05 February 2013

From the windows of my office here you can see down the slope of the island to the docks where cranes unload boats, and on a clear day you can look across the water to mountains whose peaks are so white they sometimes become invisible against the clouds.

It's a pretty good view. And if you look down at the low slopes of the mountains of the mainland you can see where this city has carved out a place for itself, and also where it hasn't: where the hills are steep and inhospitable, their contours sketches out by thin trees before fading into coats of snow. A week ago I went on a trip with the university outing club, and we took the bus to the edge of the town and then skied up into those mountains, to a place where everything was smooth and white. Civilization fades away (and then returns, in the guise of snowmobile tracks and power lines).

And here I am, on a hill in this island city, looking out the window. It's almost four o'clock, and everything's dark blue and gold (I buy milk supplemented with vitamin D now).

There's always a point when I arrive in a new place--new country, new state, new city, new town--and I wonder what I'm doing there, if I should have stayed where I was before. There are benefits to staying, benefits to going, disadvantages to both, and I'm not sure I have the time or inclination to tease them apart right now. Besides, when it comes to Tromsø, the decision's been made. I'm steadily becoming more comfortable here. It's been nearly a month, which comes as something of a shock, but when I consider it it does seem like it's been some time since I boarded that plane in Boston.

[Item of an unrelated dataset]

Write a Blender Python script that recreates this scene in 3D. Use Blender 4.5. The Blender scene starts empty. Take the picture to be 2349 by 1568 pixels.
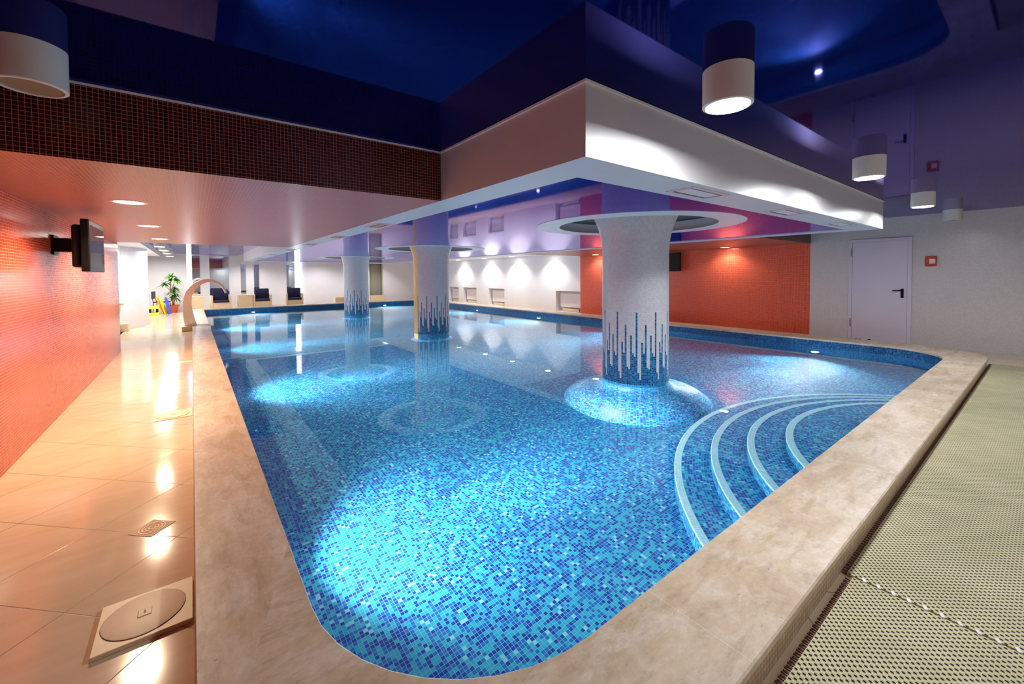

If moving around has taught me one thing, it has to do with the character of places. I lived in Saskatoon for nearly a year and a half, and over that time I came to know it, became comfortable with it. And that's a valuable thing--that's one of the reasons I wonder about the wisdom of leaving. But I tugged up my roots and came here anyway, because even though I knew Saskatoon and was comfortable there, I was also dissatisfied with it in ways large and small, and it was a place I had always intended to leave.

My time in Tromsø has an expiry date as well, which is another reason I wonder about why I came here. But being here is such a pleasure, it's hard to spend much time dwelling on that, especially when I could probably spend my time dwelling in this city.

There are some people it is just a pleasure to have met, and known, even if we don't see each other so often any more. I have those people in my life, but I also have cities and towns that fill the same niche. Each one has taught me something, too, about how landscape interacts with culture, and how we, as humans, make places for ourselves in the world. Tromsø, which sits at 69° north (as do I, at the moment), seems like it should be inhospitable. But I walk the streets, past people on kicksleds and skis, bundled toddlers being pulled on sleds and houses with warmly lit windows, and it hardly feels it. But also--it feels like nowhere else I've ever lived, and I'm grateful for that, grateful for another new place that is becoming, in some small way, mine.

1 comment:

April said...

What a beautiful, warm sentiment. I love that feeling of kinship with a place and with a people. Love you, Kari.